§ INSTRUCTION
Restate the full listing word for word and leave the pictures out.
• • • •
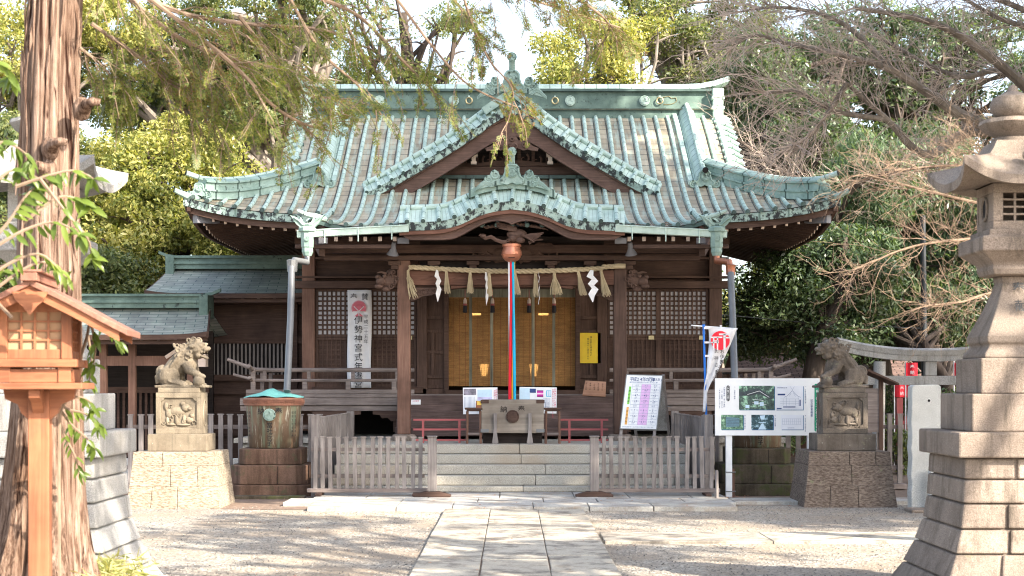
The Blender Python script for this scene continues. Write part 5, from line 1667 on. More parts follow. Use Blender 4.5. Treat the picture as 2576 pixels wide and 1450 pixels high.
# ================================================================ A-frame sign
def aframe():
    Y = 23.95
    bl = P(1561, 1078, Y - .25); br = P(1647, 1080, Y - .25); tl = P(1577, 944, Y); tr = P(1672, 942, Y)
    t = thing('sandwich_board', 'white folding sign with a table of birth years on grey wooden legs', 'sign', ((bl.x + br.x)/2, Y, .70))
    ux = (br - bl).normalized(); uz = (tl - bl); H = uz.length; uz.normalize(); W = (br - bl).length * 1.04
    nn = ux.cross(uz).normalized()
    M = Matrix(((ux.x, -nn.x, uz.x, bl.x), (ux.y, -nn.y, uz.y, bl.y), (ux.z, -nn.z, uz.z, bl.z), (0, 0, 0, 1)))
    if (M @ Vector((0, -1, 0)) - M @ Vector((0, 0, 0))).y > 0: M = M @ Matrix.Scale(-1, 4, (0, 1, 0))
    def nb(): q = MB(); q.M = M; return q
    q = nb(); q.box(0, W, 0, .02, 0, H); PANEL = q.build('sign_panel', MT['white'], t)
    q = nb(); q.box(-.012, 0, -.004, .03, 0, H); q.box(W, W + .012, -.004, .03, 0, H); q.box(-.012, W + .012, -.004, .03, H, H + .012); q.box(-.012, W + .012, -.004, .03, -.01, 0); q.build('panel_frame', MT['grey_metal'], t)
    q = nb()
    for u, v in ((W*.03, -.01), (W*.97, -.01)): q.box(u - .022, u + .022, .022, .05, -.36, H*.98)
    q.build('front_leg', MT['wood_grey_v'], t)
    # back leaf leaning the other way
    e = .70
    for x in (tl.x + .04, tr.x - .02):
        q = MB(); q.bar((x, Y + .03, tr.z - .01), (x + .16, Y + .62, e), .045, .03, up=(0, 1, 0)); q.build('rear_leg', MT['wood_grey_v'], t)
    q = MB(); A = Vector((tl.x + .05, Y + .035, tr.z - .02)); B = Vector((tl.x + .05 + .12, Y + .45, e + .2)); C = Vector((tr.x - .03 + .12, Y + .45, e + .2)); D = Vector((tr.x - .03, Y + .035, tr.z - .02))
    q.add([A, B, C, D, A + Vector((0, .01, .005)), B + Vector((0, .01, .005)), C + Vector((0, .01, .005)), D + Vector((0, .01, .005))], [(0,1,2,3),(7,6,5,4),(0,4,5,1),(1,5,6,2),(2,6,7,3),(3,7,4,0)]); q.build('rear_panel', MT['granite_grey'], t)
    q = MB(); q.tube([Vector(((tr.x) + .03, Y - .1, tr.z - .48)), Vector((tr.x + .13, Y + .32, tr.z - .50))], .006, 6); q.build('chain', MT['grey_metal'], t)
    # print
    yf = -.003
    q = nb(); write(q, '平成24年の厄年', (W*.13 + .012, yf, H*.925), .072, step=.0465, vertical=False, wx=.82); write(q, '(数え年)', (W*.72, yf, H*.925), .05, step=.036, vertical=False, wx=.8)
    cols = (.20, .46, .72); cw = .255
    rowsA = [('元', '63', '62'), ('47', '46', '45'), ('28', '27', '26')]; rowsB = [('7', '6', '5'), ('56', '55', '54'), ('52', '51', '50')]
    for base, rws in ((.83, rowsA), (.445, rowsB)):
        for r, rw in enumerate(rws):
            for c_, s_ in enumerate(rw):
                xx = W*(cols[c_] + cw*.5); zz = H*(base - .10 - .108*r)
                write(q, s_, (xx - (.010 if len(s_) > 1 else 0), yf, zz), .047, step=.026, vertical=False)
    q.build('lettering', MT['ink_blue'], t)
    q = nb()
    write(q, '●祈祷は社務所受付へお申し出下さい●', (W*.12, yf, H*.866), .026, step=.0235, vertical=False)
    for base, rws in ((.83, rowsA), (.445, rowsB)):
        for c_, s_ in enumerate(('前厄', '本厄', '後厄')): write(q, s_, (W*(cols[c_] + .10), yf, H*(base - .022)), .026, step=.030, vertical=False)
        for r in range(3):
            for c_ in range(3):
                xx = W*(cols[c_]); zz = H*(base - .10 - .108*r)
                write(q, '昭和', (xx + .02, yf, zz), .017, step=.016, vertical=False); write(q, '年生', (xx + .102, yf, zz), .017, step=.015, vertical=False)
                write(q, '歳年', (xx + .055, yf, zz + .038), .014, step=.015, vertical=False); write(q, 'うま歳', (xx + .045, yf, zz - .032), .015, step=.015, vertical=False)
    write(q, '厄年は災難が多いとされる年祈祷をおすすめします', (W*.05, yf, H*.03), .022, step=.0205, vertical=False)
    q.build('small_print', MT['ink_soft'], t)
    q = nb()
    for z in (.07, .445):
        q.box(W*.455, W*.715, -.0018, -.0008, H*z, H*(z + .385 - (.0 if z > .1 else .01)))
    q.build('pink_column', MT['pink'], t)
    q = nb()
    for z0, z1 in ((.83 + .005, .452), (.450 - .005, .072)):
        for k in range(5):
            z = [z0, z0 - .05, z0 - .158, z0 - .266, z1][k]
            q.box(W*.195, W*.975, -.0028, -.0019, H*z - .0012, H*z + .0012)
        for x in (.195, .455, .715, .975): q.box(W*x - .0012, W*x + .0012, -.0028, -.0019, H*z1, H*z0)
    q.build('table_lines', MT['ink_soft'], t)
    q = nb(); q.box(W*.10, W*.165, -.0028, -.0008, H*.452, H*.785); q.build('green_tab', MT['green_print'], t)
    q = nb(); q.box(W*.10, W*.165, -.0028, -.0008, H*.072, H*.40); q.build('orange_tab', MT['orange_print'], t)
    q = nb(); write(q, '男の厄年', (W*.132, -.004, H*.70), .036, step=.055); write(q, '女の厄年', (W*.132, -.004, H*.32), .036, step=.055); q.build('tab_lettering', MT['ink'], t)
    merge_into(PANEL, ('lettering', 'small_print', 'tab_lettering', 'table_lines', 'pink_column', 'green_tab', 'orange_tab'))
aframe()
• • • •
§ RESULT OF THIS EXERCISE
The Blender Python script for this scene continues. Write part 5, from line 1667 on. More parts follow. Use Blender 4.5. Treat the picture as 2576 pixels wide and 1450 pixels high.
# ================================================================ A-frame sign
def aframe():
    Y = 23.95
    bl = P(1561, 1078, Y - .25); br = P(1647, 1080, Y - .25); tl = P(1577, 944, Y); tr = P(1672, 942, Y)
    t = thing('sandwich_board', 'white folding sign with a table of birth years on grey wooden legs', 'sign', ((bl.x + br.x)/2, Y, .70))
    ux = (br - bl).normalized(); uz = (tl - bl); H = uz.length; uz.normalize(); W = (br - bl).length * 1.04
    nn = ux.cross(uz).normalized()
    M = Matrix(((ux.x, -nn.x, uz.x, bl.x), (ux.y, -nn.y, uz.y, bl.y), (ux.z, -nn.z, uz.z, bl.z), (0, 0, 0, 1)))
    if (M @ Vector((0, -1, 0)) - M @ Vector((0, 0, 0))).y > 0: M = M @ Matrix.Scale(-1, 4, (0, 1, 0))
    def nb(): q = MB(); q.M = M; return q
    q = nb(); q.box(0, W, 0, .02, 0, H); PANEL = q.build('sign_panel', MT['white'], t)
    q = nb(); q.box(-.012, 0, -.004, .03, 0, H); q.box(W, W + .012, -.004, .03, 0, H); q.box(-.012, W + .012, -.004, .03, H, H + .012); q.box(-.012, W + .012, -.004, .03, -.01, 0); q.build('panel_frame', MT['grey_metal'], t)
    q = nb()
    for u, v in ((W*.03, -.01), (W*.97, -.01)): q.box(u - .022, u + .022, .022, .05, -.36, H*.98)
    q.build('front_leg', MT['wood_grey_v'], t)
    # back leaf leaning the other way
    e = .70
    for x in (tl.x + .04, tr.x - .02):
        q = MB(); q.bar((x, Y + .03, tr.z - .01), (x + .16, Y + .62, e), .045, .03, up=(0, 1, 0)); q.build('rear_leg', MT['wood_grey_v'], t)
    q = MB(); A = Vector((tl.x + .05, Y + .035, tr.z - .02)); B = Vector((tl.x + .05 + .12, Y + .45, e + .2)); C = Vector((tr.x - .03 + .12, Y + .45, e + .2)); D = Vector((tr.x - .03, Y + .035, tr.z - .02))
    q.add([A, B, C, D, A + Vector((0, .01, .005)), B + Vector((0, .01, .005)), C + Vector((0, .01, .005)), D + Vector((0, .01, .005))], [(0,1,2,3),(7,6,5,4),(0,4,5,1),(1,5,6,2),(2,6,7,3),(3,7,4,0)]); q.build('rear_panel', MT['granite_grey'], t)
    q = MB(); q.tube([Vector(((tr.x) + .03, Y - .1, tr.z - .48)), Vector((tr.x + .13, Y + .32, tr.z - .50))], .006, 6); q.build('chain', MT['grey_metal'], t)
    # print
    yf = -.003
    q = nb(); write(q, '平成24年の厄年', (W*.13 + .012, yf, H*.925), .072, step=.0465, vertical=False, wx=.82); write(q, '(数え年)', (W*.72, yf, H*.925), .05, step=.036, vertical=False, wx=.8)
    cols = (.20, .46, .72); cw = .255
    rowsA = [('元', '63', '62'), ('47', '46', '45'), ('28', '27', '26')]; rowsB = [('7', '6', '5'), ('56', '55', '54'), ('52', '51', '50')]
    for base, rws in ((.83, rowsA), (.445, rowsB)):
        for r, rw in enumerate(rws):
            for c_, s_ in enumerate(rw):
                xx = W*(cols[c_] + cw*.5); zz = H*(base - .10 - .108*r)
                write(q, s_, (xx - (.010 if len(s_) > 1 else 0), yf, zz), .047, step=.026, vertical=False)
    q.build('lettering', MT['ink_blue'], t)
    q = nb()
    write(q, '●祈祷は社務所受付へお申し出下さい●', (W*.12, yf, H*.866), .026, step=.0235, vertical=False)
    for base, rws in ((.83, rowsA), (.445, rowsB)):
        for c_, s_ in enumerate(('前厄', '本厄', '後厄')): write(q, s_, (W*(cols[c_] + .10), yf, H*(base - .022)), .026, step=.030, vertical=False)
        for r in range(3):
            for c_ in range(3):
                xx = W*(cols[c_]); zz = H*(base - .10 - .108*r)
                write(q, '昭和', (xx + .02, yf, zz), .017, step=.016, vertical=False); write(q, '年生', (xx + .102, yf, zz), .017, step=.015, vertical=False)
                write(q, '歳年', (xx + .055, yf, zz + .038), .014, step=.015, vertical=False); write(q, 'うま歳', (xx + .045, yf, zz - .032), .015, step=.015, vertical=False)
    write(q, '厄年は災難が多いとされる年祈祷をおすすめします', (W*.05, yf, H*.03), .022, step=.0205, vertical=False)
    q.build('small_print', MT['ink_soft'], t)
    q = nb()
    for z in (.07, .445):
        q.box(W*.455, W*.715, -.0018, -.0008, H*z, H*(z + .385 - (.0 if z > .1 else .01)))
    q.build('pink_column', MT['pink'], t)
    q = nb()
    for z0, z1 in ((.83 + .005, .452), (.450 - .005, .072)):
        for k in range(5):
            z = [z0, z0 - .05, z0 - .158, z0 - .266, z1][k]
            q.box(W*.195, W*.975, -.0028, -.0019, H*z - .0012, H*z + .0012)
        for x in (.195, .455, .715, .975): q.box(W*x - .0012, W*x + .0012, -.0028, -.0019, H*z1, H*z0)
    q.build('table_lines', MT['ink_soft'], t)
    q = nb(); q.box(W*.10, W*.165, -.0028, -.0008, H*.452, H*.785); q.build('green_tab', MT['green_print'], t)
    q = nb(); q.box(W*.10, W*.165, -.0028, -.0008, H*.072, H*.40); q.build('orange_tab', MT['orange_print'], t)
    q = nb(); write(q, '男の厄年', (W*.132, -.004, H*.70), .036, step=.055); write(q, '女の厄年', (W*.132, -.004, H*.32), .036, step=.055); q.build('tab_lettering', MT['ink'], t)
    merge_into(PANEL, ('lettering', 'small_print', 'tab_lettering', 'table_lines', 'pink_column', 'green_tab', 'orange_tab'))
aframe()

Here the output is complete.